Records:
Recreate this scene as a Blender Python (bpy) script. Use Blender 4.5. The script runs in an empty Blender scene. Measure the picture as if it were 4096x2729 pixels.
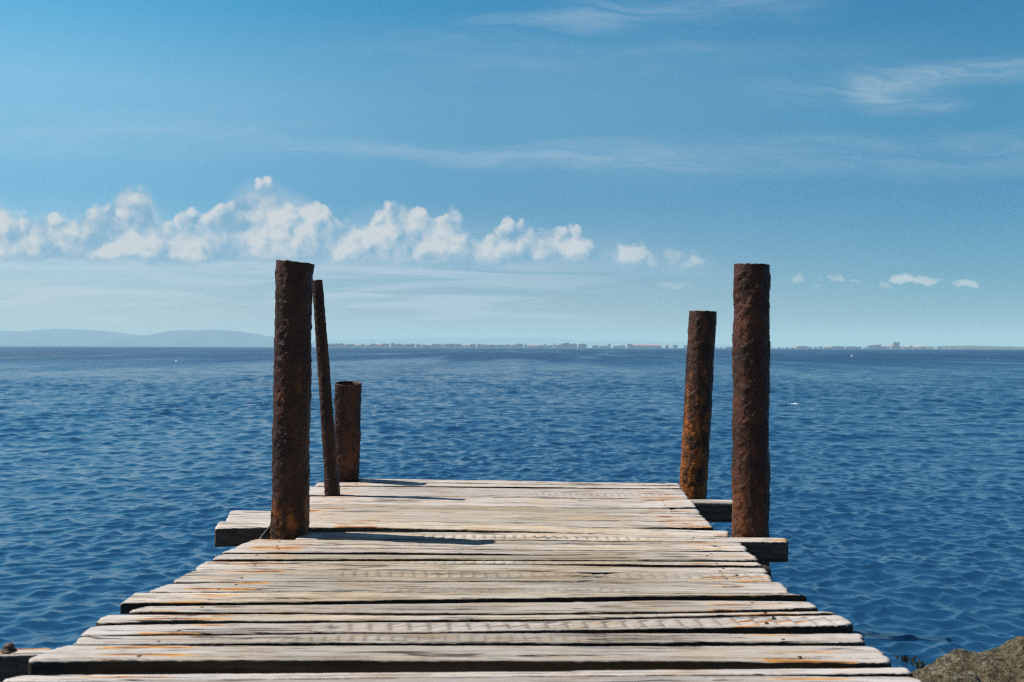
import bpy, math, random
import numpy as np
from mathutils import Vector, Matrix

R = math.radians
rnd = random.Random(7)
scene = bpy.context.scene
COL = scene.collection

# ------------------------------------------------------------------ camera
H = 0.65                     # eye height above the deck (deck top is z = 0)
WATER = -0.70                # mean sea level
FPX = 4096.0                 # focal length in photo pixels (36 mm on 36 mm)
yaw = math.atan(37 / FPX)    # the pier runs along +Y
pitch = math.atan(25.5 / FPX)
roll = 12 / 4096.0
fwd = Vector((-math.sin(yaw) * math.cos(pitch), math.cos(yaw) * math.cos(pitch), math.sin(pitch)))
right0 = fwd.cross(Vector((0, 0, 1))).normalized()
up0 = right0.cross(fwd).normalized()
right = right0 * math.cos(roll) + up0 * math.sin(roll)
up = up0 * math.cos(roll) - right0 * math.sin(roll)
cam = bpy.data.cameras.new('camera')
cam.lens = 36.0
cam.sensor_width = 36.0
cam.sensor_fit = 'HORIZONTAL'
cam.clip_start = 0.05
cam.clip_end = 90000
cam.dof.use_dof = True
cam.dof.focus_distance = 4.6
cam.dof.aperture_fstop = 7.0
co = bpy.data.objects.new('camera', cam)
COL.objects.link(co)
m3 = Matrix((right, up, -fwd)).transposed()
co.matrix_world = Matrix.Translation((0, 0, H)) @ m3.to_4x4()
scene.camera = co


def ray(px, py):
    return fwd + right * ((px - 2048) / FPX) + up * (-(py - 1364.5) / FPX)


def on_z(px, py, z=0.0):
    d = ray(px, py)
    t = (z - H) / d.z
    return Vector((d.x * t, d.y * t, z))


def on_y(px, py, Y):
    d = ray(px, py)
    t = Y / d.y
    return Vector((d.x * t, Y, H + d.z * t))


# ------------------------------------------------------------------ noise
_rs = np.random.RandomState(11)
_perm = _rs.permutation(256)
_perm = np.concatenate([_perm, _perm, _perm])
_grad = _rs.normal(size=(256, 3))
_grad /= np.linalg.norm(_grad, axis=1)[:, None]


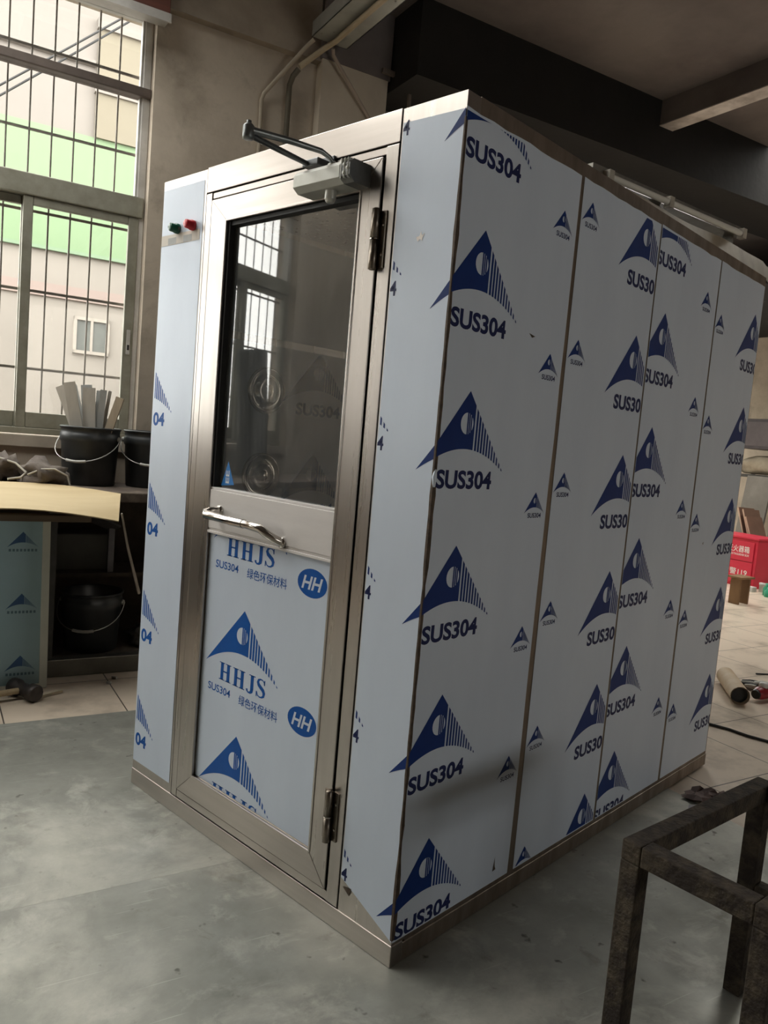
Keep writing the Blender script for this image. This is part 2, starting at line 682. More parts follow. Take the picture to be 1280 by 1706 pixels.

Exercise
Leave the pictures out and reproduce exactly the lines from the top of the listing above through the line with "return fwd +".

Solution to this problem
Recreate this scene as a Blender Python (bpy) script. Use Blender 4.5. The script runs in an empty Blender scene. Measure the picture as if it were 4096x2729 pixels.
import bpy, math, random
import numpy as np
from mathutils import Vector, Matrix

R = math.radians
rnd = random.Random(7)
scene = bpy.context.scene
COL = scene.collection

# ------------------------------------------------------------------ camera
H = 0.65                     # eye height above the deck (deck top is z = 0)
WATER = -0.70                # mean sea level
FPX = 4096.0                 # focal length in photo pixels (36 mm on 36 mm)
yaw = math.atan(37 / FPX)    # the pier runs along +Y
pitch = math.atan(25.5 / FPX)
roll = 12 / 4096.0
fwd = Vector((-math.sin(yaw) * math.cos(pitch), math.cos(yaw) * math.cos(pitch), math.sin(pitch)))
right0 = fwd.cross(Vector((0, 0, 1))).normalized()
up0 = right0.cross(fwd).normalized()
right = right0 * math.cos(roll) + up0 * math.sin(roll)
up = up0 * math.cos(roll) - right0 * math.sin(roll)
cam = bpy.data.cameras.new('camera')
cam.lens = 36.0
cam.sensor_width = 36.0
cam.sensor_fit = 'HORIZONTAL'
cam.clip_start = 0.05
cam.clip_end = 90000
cam.dof.use_dof = True
cam.dof.focus_distance = 4.6
cam.dof.aperture_fstop = 7.0
co = bpy.data.objects.new('camera', cam)
COL.objects.link(co)
m3 = Matrix((right, up, -fwd)).transposed()
co.matrix_world = Matrix.Translation((0, 0, H)) @ m3.to_4x4()
scene.camera = co


def ray(px, py):
    return fwd + right * ((px - 2048) / FPX) + up * (-(py - 1364.5) / FPX)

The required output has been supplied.